## WRITTEN PROBLEM:
Retype all material exactly. Pictures stay out of the copy.

## INFORMATION PROVIDED:

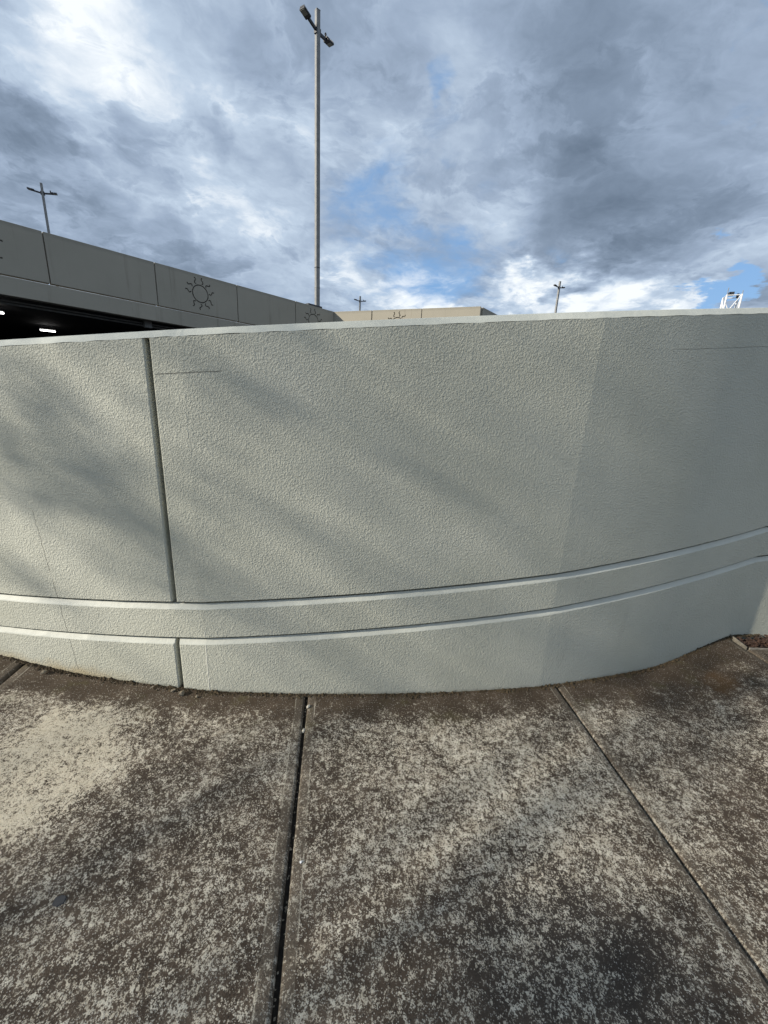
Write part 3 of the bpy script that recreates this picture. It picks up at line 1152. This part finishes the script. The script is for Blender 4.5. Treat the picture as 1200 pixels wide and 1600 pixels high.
# ------------------------------------------------------------------ lattice mast
x, y = polar(37.6, 88)
mast = thing('lattice_mast', 'white steel lattice mast with dark fittings on top, far right above the wall', 'mast', (x, y, 0), math.radians(-25))
HT = 20.6
for sx, sy in ((-1, -1), (1, -1), (1, 1), (-1, 1)):
    bm = bmesh.new()
    bm_tube(bm, (sx * .95, sy * .95, 0), (sx * .95, sy * .95, HT), .115)
    from_bm('leg', bm, M_WHITE, mast)
for lv in range(6):
    z0, z1 = HT - 3.45 * (lv + 1), HT - 3.45 * lv
    if z0 < -.2:
        break
    for k, (ax, ay, bx, by) in enumerate(((-1, -1, 1, -1), (1, -1, 1, 1), (1, 1, -1, 1), (-1, 1, -1, -1))):
        bm = bmesh.new()
        a, b = (z0, z1) if (lv + k) % 2 == 0 else (z1, z0)
        bm_tube(bm, (ax * .95, ay * .95, a), (bx * .95, by * .95, b), .065)
        from_bm('brace', bm, M_WHITE, mast)
        bm = bmesh.new()
        bm_tube(bm, (ax * .95, ay * .95, z1 - .1), (bx * .95, by * .95, z1 - .1), .07)
        from_bm('rail', bm, M_WHITE, mast)
bm = bmesh.new()
bm_box(bm, (-.3, -.2, HT + .25), (.7, .6, .5), None, .05)
from_bm('equipment_box', bm, M_DARK, mast)
bm = bmesh.new()
bm_box(bm, (.75, .5, HT + .1), (.3, .3, .6), None, .03)
from_bm('equipment_box', bm, M_DARK, mast)
for ax, ah in ((-.95, 1.0), (.95, .5)):
    bm = bmesh.new()
    bm_tube(bm, (ax, -.95, HT), (ax, -.95, HT + ah), .05)
    from_bm('antenna', bm, M_GALV, mast)

# ------------------------------------------------------------------ street tree whose leaves dapple the wall
TREE = (-14.6, -5.6, 0)
tree = thing('street_tree', 'leafy street tree standing to the left, its leaves throwing dappled shade on the wall', 'tree', TREE)
rt = random.Random(23)
# shaded places (x, y, z, radius, leaves): wall and pavement spots the crown throws its shade on
SHADE = [(-1.625, 1.78, 1.371, 0.24, 65), (-1.438, 1.757, 1.182, 0.24, 80), (-1.253, 1.74, 0.954, 0.24, 80), (-1.756, 1.799, 1.1, 0.25, 75), (-1.062, 1.726, 0.712, 0.22, 55), (-0.737, 1.715, 1.151, 0.22, 16), (-0.825, 1.716, 1.643, 0.35, 45), (-0.426, 1.717, 1.698, 0.35, 45), (-1.628, 1.78, 1.638, 0.2, 25), (-1.888, 1.82, 0.558, 0.18, 25), (-0.134, 1.73, 1.575, 1.4, 260), (0.349, 1.778, 1.148, 1.4, 300), (0.735, 1.839, 1.481, 1.3, 260), (-0.116, 1.732, 0.952, 1.3, 170), (0.537, 0.697, 0.0, 0.2, 85), (0.292, 0.62, 0.0, 0.17, 65), (0.75, 0.73, 0.0, 0.18, 60), (0.85, 0.643, 0.0, 0.18, 40), (1.855, 1.782, 0.0, 0.2, 60), (2.235, 1.93, 0.0, 0.25, 70)]


def sun_back(p, s):
    return Vector(p) + SUN * s


tips = []
for (px, py, pz, rad, cnt) in SHADE:
    tips.append((sun_back((px, py, pz), (rt.uniform(11.0, 13.5) if rad < .5 else rt.uniform(18.0, 22.0))), rad, cnt))
tc = Vector((TREE[0] + 1.2, TREE[1] + .9, 7.0))
for k in range(46):
    # the rest of the crown, off to the sides where its shade misses the wall
    for _ in range(30):
        v = Vector((rt.gauss(0, 1), rt.gauss(0, 1), rt.gauss(0, 1))).normalized() * rt.uniform(1.2, 2.6)
        v.z *= .8
        c = tc + v
        # where does its shade fall on the plane of the wall foot?
        s = (c.y - 1.75) / SUN.y
        hit = c - SUN * s
        if not (-4.5 < hit.x < 7.5 and -2.6 < hit.z < 2.8):
            break
    else:
        continue
    tips.append((c, rt.uniform(.45, .8), 130))
V, F = [], []
for c, rad, cnt in tips:
    for k in range(cnt):
        v = Vector((rt.gauss(0, .5), rt.gauss(0, .5), rt.gauss(0, .45))) * rad
        pos = c + v
        L, W = rt.uniform(.035, .06), rt.uniform(.016, .026)
        q = Matrix.Rotation(rt.random() * 6.28, 3, 'Z') @ Matrix.Rotation(rt.uniform(-1.2, 1.2), 3, 'X') @ Matrix.Rotation(rt.uniform(-.6, .6), 3, 'Y')
        b = len(V)
        for e in ((-L, 0, 0), (0, -W, -.004), (L, 0, -.012), (0, W, -.004)):
            V.append(tuple(pos + q @ Vector(e)))
        F.append((b, b + 1, b + 2))
        F.append((b, b + 2, b + 3))
me = bpy.data.meshes.new('crown')
me.from_pydata(V, [], F)
me.materials.append(M_LEAF)
crown = link(bpy.data.objects.new('crown', me), tree)
bm = bmesh.new()
bm_tube(bm, (TREE[0], TREE[1], 0), (TREE[0] + .1, TREE[1], 2.4), .24, .17, 12)
bm_tube(bm, (TREE[0] + .1, TREE[1], 2.35), (TREE[0], TREE[1] + .05, 4.3), .17, .11, 12)
from_bm('trunk', bm, M_BARK, tree, True)
bm = bmesh.new()
fork = Vector((TREE[0] + .05, TREE[1], 3.2))
top_ = Vector((TREE[0], TREE[1] + .05, 4.3))
for i, (c, rad, cnt) in enumerate(tips):
    st = fork if c.z < 5.0 else top_
    md = st.lerp(c, .5) + Vector((0, 0, .22))
    bm_tube(bm, st, md, .040, .018, 6)
    bm_tube(bm, md, c, .018, .006, 6)
from_bm('limbs', bm, M_BARK, tree, True)
adopt(tree)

## RESPONSE:
Write part 3 of the bpy script that recreates this picture. It picks up at line 1152. This part finishes the script. The script is for Blender 4.5. Treat the picture as 1200 pixels wide and 1600 pixels high.
# ------------------------------------------------------------------ lattice mast
x, y = polar(37.6, 88)
mast = thing('lattice_mast', 'white steel lattice mast with dark fittings on top, far right above the wall', 'mast', (x, y, 0), math.radians(-25))
HT = 20.6
for sx, sy in ((-1, -1), (1, -1), (1, 1), (-1, 1)):
    bm = bmesh.new()
    bm_tube(bm, (sx * .95, sy * .95, 0), (sx * .95, sy * .95, HT), .115)
    from_bm('leg', bm, M_WHITE, mast)
for lv in range(6):
    z0, z1 = HT - 3.45 * (lv + 1), HT - 3.45 * lv
    if z0 < -.2:
        break
    for k, (ax, ay, bx, by) in enumerate(((-1, -1, 1, -1), (1, -1, 1, 1), (1, 1, -1, 1), (-1, 1, -1, -1))):
        bm = bmesh.new()
        a, b = (z0, z1) if (lv + k) % 2 == 0 else (z1, z0)
        bm_tube(bm, (ax * .95, ay * .95, a), (bx * .95, by * .95, b), .065)
        from_bm('brace', bm, M_WHITE, mast)
        bm = bmesh.new()
        bm_tube(bm, (ax * .95, ay * .95, z1 - .1), (bx * .95, by * .95, z1 - .1), .07)
        from_bm('rail', bm, M_WHITE, mast)
bm = bmesh.new()
bm_box(bm, (-.3, -.2, HT + .25), (.7, .6, .5), None, .05)
from_bm('equipment_box', bm, M_DARK, mast)
bm = bmesh.new()
bm_box(bm, (.75, .5, HT + .1), (.3, .3, .6), None, .03)
from_bm('equipment_box', bm, M_DARK, mast)
for ax, ah in ((-.95, 1.0), (.95, .5)):
    bm = bmesh.new()
    bm_tube(bm, (ax, -.95, HT), (ax, -.95, HT + ah), .05)
    from_bm('antenna', bm, M_GALV, mast)

# ------------------------------------------------------------------ street tree whose leaves dapple the wall
TREE = (-14.6, -5.6, 0)
tree = thing('street_tree', 'leafy street tree standing to the left, its leaves throwing dappled shade on the wall', 'tree', TREE)
rt = random.Random(23)
# shaded places (x, y, z, radius, leaves): wall and pavement spots the crown throws its shade on
SHADE = [(-1.625, 1.78, 1.371, 0.24, 65), (-1.438, 1.757, 1.182, 0.24, 80), (-1.253, 1.74, 0.954, 0.24, 80), (-1.756, 1.799, 1.1, 0.25, 75), (-1.062, 1.726, 0.712, 0.22, 55), (-0.737, 1.715, 1.151, 0.22, 16), (-0.825, 1.716, 1.643, 0.35, 45), (-0.426, 1.717, 1.698, 0.35, 45), (-1.628, 1.78, 1.638, 0.2, 25), (-1.888, 1.82, 0.558, 0.18, 25), (-0.134, 1.73, 1.575, 1.4, 260), (0.349, 1.778, 1.148, 1.4, 300), (0.735, 1.839, 1.481, 1.3, 260), (-0.116, 1.732, 0.952, 1.3, 170), (0.537, 0.697, 0.0, 0.2, 85), (0.292, 0.62, 0.0, 0.17, 65), (0.75, 0.73, 0.0, 0.18, 60), (0.85, 0.643, 0.0, 0.18, 40), (1.855, 1.782, 0.0, 0.2, 60), (2.235, 1.93, 0.0, 0.25, 70)]


def sun_back(p, s):
    return Vector(p) + SUN * s


tips = []
for (px, py, pz, rad, cnt) in SHADE:
    tips.append((sun_back((px, py, pz), (rt.uniform(11.0, 13.5) if rad < .5 else rt.uniform(18.0, 22.0))), rad, cnt))
tc = Vector((TREE[0] + 1.2, TREE[1] + .9, 7.0))
for k in range(46):
    # the rest of the crown, off to the sides where its shade misses the wall
    for _ in range(30):
        v = Vector((rt.gauss(0, 1), rt.gauss(0, 1), rt.gauss(0, 1))).normalized() * rt.uniform(1.2, 2.6)
        v.z *= .8
        c = tc + v
        # where does its shade fall on the plane of the wall foot?
        s = (c.y - 1.75) / SUN.y
        hit = c - SUN * s
        if not (-4.5 < hit.x < 7.5 and -2.6 < hit.z < 2.8):
            break
    else:
        continue
    tips.append((c, rt.uniform(.45, .8), 130))
V, F = [], []
for c, rad, cnt in tips:
    for k in range(cnt):
        v = Vector((rt.gauss(0, .5), rt.gauss(0, .5), rt.gauss(0, .45))) * rad
        pos = c + v
        L, W = rt.uniform(.035, .06), rt.uniform(.016, .026)
        q = Matrix.Rotation(rt.random() * 6.28, 3, 'Z') @ Matrix.Rotation(rt.uniform(-1.2, 1.2), 3, 'X') @ Matrix.Rotation(rt.uniform(-.6, .6), 3, 'Y')
        b = len(V)
        for e in ((-L, 0, 0), (0, -W, -.004), (L, 0, -.012), (0, W, -.004)):
            V.append(tuple(pos + q @ Vector(e)))
        F.append((b, b + 1, b + 2))
        F.append((b, b + 2, b + 3))
me = bpy.data.meshes.new('crown')
me.from_pydata(V, [], F)
me.materials.append(M_LEAF)
crown = link(bpy.data.objects.new('crown', me), tree)
bm = bmesh.new()
bm_tube(bm, (TREE[0], TREE[1], 0), (TREE[0] + .1, TREE[1], 2.4), .24, .17, 12)
bm_tube(bm, (TREE[0] + .1, TREE[1], 2.35), (TREE[0], TREE[1] + .05, 4.3), .17, .11, 12)
from_bm('trunk', bm, M_BARK, tree, True)
bm = bmesh.new()
fork = Vector((TREE[0] + .05, TREE[1], 3.2))
top_ = Vector((TREE[0], TREE[1] + .05, 4.3))
for i, (c, rad, cnt) in enumerate(tips):
    st = fork if c.z < 5.0 else top_
    md = st.lerp(c, .5) + Vector((0, 0, .22))
    bm_tube(bm, st, md, .040, .018, 6)
    bm_tube(bm, md, c, .018, .006, 6)
from_bm('limbs', bm, M_BARK, tree, True)
adopt(tree)